Тут был и народный юмор, и ухарство, и заливная песнь, и трогательность в ценном смысле слова, была и отличная мимика и пляс - вернее, плавные движения тела, с той величавой гордостью, переходящей в удаль, которая свойственна нашему, и еще в более художественной форме испанскому танцу, лучшему народному танцу, мне известному. Последний может быть оценен во всей своей самобытной красе, конечно, не на сцене каких-нибудь театров-варьетэ, а на подмостках народных скромных кабаков, где я им любовался в Испании. У нас в России, к сожалению, не было нашей гениальной, высоко художественной и культурной Аржентины, могущей бы наш народный танец путем отбора явить в претворенном виде, в подлинно художественном стиле. Отчасти Плевицкая этого достигала путем интуиции и благодаря вкусу и такту, к сожалению, изменившим ей в выборе репертуара впоследствии, в угоду эмигрантской публики ею засоренного и сниженного ложной сентиментальностью. Эмигрантская тоска и слеза (которой преисполнена песня "Замело тебя снегом, Россия", исполняемая на бис и мне не нравившаяся) многое продешевили в эмигрантском искусстве.
По-своему я заплатил дань этой тоске, вернее тоске по дорогому моему сердцу облику русской бабы, "пахнущей сеном", кумачом, терпким ситцевым платком, обоженной солнцем на жнитве, по которой я стосковался на чужбине и которой я посвятил свое стихотворение "Любимая". Плевицкая переложила его на удачную музыку и под аккомпанимент гитар и балалаек его отлично исполнила с шумным успехом в Париже, в зале Гаво.
Долго в этот "незабываемый", как она его и впоследствии называла, вечер ее интервьюировал в углу гостиной Станиславский и Собинов, которые были в полном восторге от всего, что без всякой школы (и это примечательно) было в пении Плевицкой ценного, свежего и непосредственного.
Интересно было на наглядном примере проследить, как у нас, да и не только у нас, но обычно во всем мире складывается оценка нового явления (в музыке, в живописи, в поэзии - всё одинаково), создающая в свою очередь "репутацию". Надо ли говорить, что в данном случае, как и в сотнях других, пока не был дан тон и точка опора "свыше" - видными знатоками и критиками, а впоследствии не утвердилось мнение об "известном", "знаменитом" или "известной" и "знаменитой" бывших "неизвестными" и "не знаменитыми" мнения, как и у "публики" на нашем вечере высказывались сначала робко, неуверенно и сдержанно.

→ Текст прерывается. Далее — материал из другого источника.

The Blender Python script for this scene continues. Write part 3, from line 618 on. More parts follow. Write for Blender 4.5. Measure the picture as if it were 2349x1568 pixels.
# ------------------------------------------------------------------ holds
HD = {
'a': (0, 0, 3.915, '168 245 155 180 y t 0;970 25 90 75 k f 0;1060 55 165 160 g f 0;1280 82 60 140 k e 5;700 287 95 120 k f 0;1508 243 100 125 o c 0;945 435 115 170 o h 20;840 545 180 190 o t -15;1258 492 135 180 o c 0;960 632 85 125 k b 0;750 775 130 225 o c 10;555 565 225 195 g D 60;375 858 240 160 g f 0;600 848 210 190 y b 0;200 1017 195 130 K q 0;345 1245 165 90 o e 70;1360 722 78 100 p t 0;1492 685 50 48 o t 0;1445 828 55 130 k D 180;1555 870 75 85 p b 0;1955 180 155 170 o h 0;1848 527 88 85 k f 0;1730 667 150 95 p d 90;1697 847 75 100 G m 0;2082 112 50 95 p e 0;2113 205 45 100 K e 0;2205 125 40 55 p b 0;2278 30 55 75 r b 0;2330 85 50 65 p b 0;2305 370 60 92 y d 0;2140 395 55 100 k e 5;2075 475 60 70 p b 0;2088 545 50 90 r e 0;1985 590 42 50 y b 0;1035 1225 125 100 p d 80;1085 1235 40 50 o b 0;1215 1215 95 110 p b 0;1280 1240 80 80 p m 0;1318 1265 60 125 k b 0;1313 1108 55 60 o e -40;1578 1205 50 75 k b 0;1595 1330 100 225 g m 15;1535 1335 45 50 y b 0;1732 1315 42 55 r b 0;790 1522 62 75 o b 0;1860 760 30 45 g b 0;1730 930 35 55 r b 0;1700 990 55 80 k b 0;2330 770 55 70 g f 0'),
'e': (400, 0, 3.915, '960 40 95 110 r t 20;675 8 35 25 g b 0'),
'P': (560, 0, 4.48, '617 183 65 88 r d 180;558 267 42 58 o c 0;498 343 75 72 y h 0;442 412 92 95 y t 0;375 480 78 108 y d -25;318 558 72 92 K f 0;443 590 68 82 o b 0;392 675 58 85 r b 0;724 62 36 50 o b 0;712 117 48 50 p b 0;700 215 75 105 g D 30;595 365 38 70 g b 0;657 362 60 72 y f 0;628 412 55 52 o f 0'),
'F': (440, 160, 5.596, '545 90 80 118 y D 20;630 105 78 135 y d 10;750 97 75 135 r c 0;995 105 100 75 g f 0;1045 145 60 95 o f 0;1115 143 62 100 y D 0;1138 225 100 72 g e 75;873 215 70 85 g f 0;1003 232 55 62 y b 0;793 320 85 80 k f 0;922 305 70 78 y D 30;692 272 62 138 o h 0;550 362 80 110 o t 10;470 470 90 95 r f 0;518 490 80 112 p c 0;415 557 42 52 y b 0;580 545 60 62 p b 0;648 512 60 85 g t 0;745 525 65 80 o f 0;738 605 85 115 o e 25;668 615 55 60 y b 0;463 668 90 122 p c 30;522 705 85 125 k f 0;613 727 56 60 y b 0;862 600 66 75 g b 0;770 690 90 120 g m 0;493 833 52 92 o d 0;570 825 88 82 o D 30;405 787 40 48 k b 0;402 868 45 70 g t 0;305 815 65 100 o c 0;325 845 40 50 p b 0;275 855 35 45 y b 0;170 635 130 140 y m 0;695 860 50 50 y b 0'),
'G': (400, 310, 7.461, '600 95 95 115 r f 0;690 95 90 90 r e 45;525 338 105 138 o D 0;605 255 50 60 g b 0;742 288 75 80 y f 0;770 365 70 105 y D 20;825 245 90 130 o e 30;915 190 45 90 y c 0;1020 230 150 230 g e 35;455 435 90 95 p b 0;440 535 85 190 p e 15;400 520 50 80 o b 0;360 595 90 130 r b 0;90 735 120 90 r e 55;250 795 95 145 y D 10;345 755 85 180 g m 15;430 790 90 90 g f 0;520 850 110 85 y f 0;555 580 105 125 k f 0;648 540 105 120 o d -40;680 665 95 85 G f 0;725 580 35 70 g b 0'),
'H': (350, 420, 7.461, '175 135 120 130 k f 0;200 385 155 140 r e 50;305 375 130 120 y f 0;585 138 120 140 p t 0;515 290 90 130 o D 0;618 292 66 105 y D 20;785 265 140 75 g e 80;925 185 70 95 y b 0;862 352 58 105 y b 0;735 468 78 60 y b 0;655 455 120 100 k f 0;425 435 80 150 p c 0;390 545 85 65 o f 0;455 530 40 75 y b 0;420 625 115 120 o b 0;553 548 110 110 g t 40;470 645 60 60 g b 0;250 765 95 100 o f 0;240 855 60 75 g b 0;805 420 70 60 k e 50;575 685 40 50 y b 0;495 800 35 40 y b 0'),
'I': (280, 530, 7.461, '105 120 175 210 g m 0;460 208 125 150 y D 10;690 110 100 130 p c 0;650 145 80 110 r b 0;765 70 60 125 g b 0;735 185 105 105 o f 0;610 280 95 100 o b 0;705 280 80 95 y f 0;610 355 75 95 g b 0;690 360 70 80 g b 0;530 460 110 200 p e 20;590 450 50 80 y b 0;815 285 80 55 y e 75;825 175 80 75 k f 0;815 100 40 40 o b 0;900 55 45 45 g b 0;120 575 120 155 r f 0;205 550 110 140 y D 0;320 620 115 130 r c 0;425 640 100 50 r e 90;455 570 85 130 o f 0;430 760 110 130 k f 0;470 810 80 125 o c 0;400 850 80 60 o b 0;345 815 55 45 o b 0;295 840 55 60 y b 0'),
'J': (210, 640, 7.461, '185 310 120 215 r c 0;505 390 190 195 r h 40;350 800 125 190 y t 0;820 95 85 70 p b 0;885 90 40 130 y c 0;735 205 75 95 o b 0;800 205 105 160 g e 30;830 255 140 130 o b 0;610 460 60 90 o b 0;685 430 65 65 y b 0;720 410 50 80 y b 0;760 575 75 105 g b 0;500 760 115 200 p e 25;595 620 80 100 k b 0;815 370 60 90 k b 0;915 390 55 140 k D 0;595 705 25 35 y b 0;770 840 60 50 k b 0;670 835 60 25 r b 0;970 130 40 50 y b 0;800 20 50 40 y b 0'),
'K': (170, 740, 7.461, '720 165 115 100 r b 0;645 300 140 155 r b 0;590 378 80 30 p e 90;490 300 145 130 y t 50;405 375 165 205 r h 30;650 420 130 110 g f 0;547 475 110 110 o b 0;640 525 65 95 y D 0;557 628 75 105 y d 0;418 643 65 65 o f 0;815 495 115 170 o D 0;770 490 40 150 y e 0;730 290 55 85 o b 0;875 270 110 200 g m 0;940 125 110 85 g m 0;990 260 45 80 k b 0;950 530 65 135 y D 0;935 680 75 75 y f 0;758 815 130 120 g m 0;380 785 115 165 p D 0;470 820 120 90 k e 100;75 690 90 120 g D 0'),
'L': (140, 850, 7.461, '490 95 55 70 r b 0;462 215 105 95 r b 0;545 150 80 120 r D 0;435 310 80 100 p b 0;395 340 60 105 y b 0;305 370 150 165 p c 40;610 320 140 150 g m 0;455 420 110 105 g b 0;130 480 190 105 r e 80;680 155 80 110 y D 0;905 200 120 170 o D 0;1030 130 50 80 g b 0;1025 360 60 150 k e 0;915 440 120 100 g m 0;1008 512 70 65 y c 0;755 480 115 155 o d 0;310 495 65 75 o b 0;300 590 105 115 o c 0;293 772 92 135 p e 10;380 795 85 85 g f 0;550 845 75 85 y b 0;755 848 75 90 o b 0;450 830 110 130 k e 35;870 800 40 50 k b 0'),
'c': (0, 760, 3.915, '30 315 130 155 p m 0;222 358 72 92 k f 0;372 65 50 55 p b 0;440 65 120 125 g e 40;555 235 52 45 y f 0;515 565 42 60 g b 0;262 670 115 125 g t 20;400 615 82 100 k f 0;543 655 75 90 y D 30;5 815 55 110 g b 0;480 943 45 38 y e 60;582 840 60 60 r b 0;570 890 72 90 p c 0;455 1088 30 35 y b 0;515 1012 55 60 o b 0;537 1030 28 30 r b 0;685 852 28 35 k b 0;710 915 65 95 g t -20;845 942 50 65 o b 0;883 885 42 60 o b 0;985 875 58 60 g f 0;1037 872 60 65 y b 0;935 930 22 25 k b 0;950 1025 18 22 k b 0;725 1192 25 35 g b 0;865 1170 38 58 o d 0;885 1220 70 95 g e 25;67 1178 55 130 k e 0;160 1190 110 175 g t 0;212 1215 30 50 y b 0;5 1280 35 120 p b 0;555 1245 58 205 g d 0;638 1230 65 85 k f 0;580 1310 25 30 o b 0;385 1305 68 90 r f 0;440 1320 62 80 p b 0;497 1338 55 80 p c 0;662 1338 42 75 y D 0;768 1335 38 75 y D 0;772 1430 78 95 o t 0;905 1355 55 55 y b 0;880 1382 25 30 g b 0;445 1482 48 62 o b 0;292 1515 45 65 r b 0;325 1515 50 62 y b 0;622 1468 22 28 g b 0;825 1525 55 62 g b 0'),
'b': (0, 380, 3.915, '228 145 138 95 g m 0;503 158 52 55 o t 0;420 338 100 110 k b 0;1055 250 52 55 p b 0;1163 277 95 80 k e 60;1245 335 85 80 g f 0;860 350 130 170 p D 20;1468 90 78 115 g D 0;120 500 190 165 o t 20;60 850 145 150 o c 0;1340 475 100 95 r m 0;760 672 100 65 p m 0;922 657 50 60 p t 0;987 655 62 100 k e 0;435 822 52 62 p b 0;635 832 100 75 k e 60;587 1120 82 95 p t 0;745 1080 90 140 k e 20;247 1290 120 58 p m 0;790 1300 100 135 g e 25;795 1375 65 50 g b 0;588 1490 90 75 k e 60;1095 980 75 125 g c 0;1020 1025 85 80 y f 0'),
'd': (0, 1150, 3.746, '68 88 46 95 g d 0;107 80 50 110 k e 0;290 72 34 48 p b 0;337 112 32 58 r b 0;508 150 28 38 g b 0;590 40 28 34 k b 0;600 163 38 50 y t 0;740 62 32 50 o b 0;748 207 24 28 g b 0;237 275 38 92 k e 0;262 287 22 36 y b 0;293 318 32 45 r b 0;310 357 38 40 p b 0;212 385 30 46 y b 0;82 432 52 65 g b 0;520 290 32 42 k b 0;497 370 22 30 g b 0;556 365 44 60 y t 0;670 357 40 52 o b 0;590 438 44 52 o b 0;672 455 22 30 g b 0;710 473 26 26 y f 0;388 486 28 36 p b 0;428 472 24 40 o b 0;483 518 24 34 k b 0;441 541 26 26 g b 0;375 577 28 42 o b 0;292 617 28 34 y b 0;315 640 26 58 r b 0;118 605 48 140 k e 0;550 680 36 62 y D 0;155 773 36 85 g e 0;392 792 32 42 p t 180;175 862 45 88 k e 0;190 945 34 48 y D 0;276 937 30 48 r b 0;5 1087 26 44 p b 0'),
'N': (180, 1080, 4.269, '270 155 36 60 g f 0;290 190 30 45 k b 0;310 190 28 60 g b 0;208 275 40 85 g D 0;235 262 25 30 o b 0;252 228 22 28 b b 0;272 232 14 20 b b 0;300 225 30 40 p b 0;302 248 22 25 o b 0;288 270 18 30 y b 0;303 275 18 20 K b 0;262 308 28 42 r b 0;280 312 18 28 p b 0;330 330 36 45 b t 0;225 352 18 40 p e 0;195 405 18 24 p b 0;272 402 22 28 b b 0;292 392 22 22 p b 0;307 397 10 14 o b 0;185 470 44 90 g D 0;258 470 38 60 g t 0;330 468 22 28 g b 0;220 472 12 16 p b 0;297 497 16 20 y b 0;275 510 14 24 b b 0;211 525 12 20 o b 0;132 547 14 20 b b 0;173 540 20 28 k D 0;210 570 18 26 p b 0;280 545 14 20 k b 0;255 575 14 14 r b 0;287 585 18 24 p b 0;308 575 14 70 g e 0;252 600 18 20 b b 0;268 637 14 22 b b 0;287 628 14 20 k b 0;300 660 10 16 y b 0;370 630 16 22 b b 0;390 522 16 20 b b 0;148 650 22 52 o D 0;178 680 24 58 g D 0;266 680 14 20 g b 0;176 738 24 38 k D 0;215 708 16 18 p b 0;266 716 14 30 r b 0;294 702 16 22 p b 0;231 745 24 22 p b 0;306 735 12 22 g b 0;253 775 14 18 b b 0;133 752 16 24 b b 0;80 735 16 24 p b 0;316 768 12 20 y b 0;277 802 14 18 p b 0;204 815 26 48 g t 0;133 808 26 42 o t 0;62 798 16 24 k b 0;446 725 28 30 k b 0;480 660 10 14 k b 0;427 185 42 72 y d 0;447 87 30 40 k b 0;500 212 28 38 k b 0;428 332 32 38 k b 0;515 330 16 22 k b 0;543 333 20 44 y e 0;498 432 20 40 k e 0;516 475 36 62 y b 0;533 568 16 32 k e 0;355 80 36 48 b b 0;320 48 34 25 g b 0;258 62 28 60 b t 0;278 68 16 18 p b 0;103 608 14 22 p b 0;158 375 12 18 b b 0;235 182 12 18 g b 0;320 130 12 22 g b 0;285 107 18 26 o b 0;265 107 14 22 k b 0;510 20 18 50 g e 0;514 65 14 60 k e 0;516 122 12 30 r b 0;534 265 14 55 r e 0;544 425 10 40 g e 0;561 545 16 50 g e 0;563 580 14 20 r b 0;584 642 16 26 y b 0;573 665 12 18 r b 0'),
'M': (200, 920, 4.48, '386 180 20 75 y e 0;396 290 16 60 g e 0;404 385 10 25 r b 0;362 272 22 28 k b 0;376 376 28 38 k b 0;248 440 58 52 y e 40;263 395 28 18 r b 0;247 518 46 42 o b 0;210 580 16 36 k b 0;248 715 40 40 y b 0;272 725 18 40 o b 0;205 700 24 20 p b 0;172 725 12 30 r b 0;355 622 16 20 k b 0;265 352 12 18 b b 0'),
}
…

Ах, как мне известна эта сдержанная робость, это опасливое недоумение, которое можно читать в глазах боящихся, не имеющих своего мнения и дожидающихся этой точки опоры и санкции видного критика, первой газетной рецензии; после этого открывается шлюз плотины и льется поток слов в гостиных за светским чаем. Всегда все то же обычное явление при выходе из театра после премьеры, на вернисаже выставки, после дебюта на концерте: "Ну, что? Ну, как? Что скажете?" - "Очень хорошо!" - "Правда? Неправда ли? я тоже нахожу!.." "Плохо!" - "Да, мне тоже показалось неважно, хотя, как вам сказать, все-таки что-то есть..." (Это если спрашивающий не совсем сдается, расходясь во мнении). Все это робко, сдержанно, словно с боязнью слишком зайти вперед. Появилась газета, разбор в фельетоне - путь открыт, точка опоры найдена.
В то время, когда громоздились всё выше и выше кирпичные массы строющегося моего дома, с их дырками окон и пастями дверей и ворот, с их балками, лесами, ходами и проходами, казавшимися в сумерках некими тюрьмами любимого моего Пиранези, жизнь наша текла рядом, в старинном доме Князевой, как тихая река, с радостными отражениями всего, рядом происходившего, красивого, интересного, любопытного в милой Москве.